Boom time for government hiring
It's good to be in government.
As the private sector cuts jobs to gut out rising costs and decreasing sales, public-sector payrolls keep right on growing. USA Today reported Wednesday that federal, state and local governments -- 88,000 separate entities that already employ about 22 million people -- are hiring new employees at their most rapid pace in six years.
"Governments added 76,800 jobs in the first three months of 2008, the Bureau of Labor Statistics reports," USA Today reporter Dennis Cauchon writes. "That's the biggest jump in first-quarter hiring since a boom in 2002 that followed the 9/11 terrorist attacks. By contrast, private companies collectively shed 286,000 workers in the first three months of 2008." And according to Bloomberg News, employers cut an additional 75,000 jobs in April.

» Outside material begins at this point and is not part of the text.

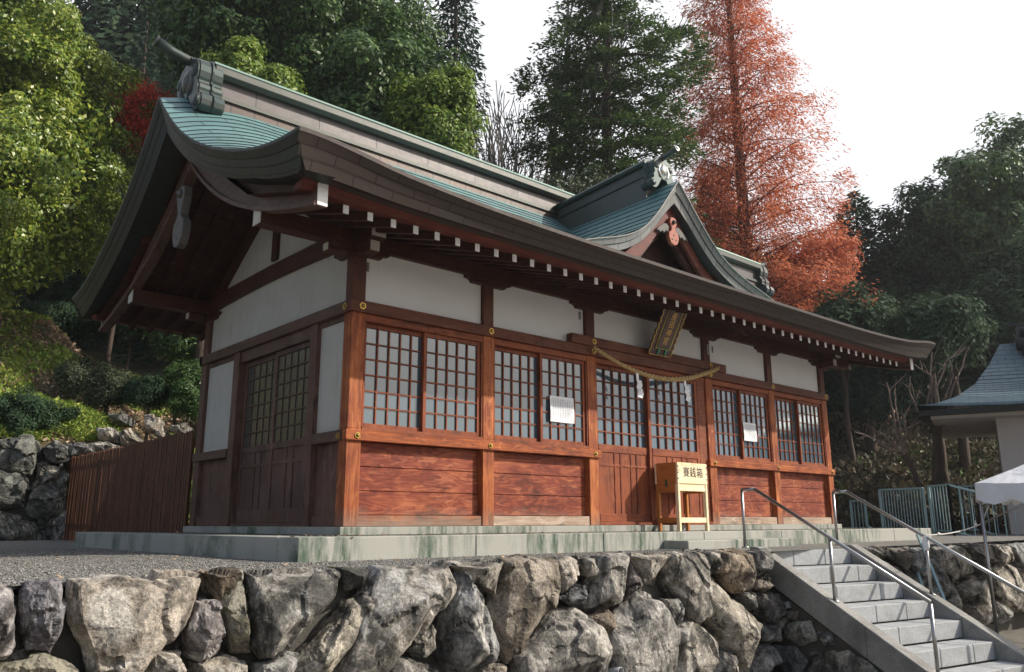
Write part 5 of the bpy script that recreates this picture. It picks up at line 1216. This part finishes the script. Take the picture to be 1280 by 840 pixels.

Nevada governments aren't quite in line with the national trend, but the cries of their demise have been greatly exaggerated. Between Jan. 1 and March 31, the number of government workers in Nevada grew by about 300, to 163,100, with most of those hires coming at the local level. Over the past year, Nevada government offices have added about 4,600 jobs, an increase of 2.9 percent.
Compare those numbers to the suffering of industry. Overall employment in Nevada is down about 1 percent this year, losing 14,200 positions since the holidays, according the Nevada Department of Employment, Training and Rehabilitation. Construction companies, professional firms and hotel-casinos have suffered significant job losses since last year, leading to 0.3 percent decline in jobs since last March.
"Government jobs are an important cushion for the economy when the private sector falters," North Carolina State University economist Michael Walden told USA Today.
Spoken like a government employee. Government jobs are a "cushion" because they never go away. In government, you simply don't see the kind of significant downsizing or job slashing that private companies undergo to ensure profitability and competitiveness. Once a government job is created and filled, it becomes a "critical" position that's impossible to eliminate.
This "cushion" is an unrelenting drain on the private sector, continuously sucking revenue that would otherwise be poured back into the economy in the form of investment or direct spending.
Even as the country slips toward recession and governments at every level address revenue shortfalls to balance their budgets, the public sector still finds a way to expand myriad bureaucracies by adding to their work force. How can the public sector possibly justify creating more taxpayer-funded jobs when the number of Americans receiving unemployment insurance has hit a four-year high?
"More hiring has nothing to do with good government or economic policy," Rio Grande Foundation Research Director Kenneth Brown told USA Today. "It has everything to do with government being slow to react to economic change."
When government payrolls grow during a stalled economy, it sets up taxpayers for bigger beatings in the years ahead. As all these new workers climb the salary ladder, budgets can't be sustained by existing tax rates. The clamoring for tax increases to keep all these bureaucrats on the payroll ensues.
Nevadans are too familiar with this process. It's playing out all over again.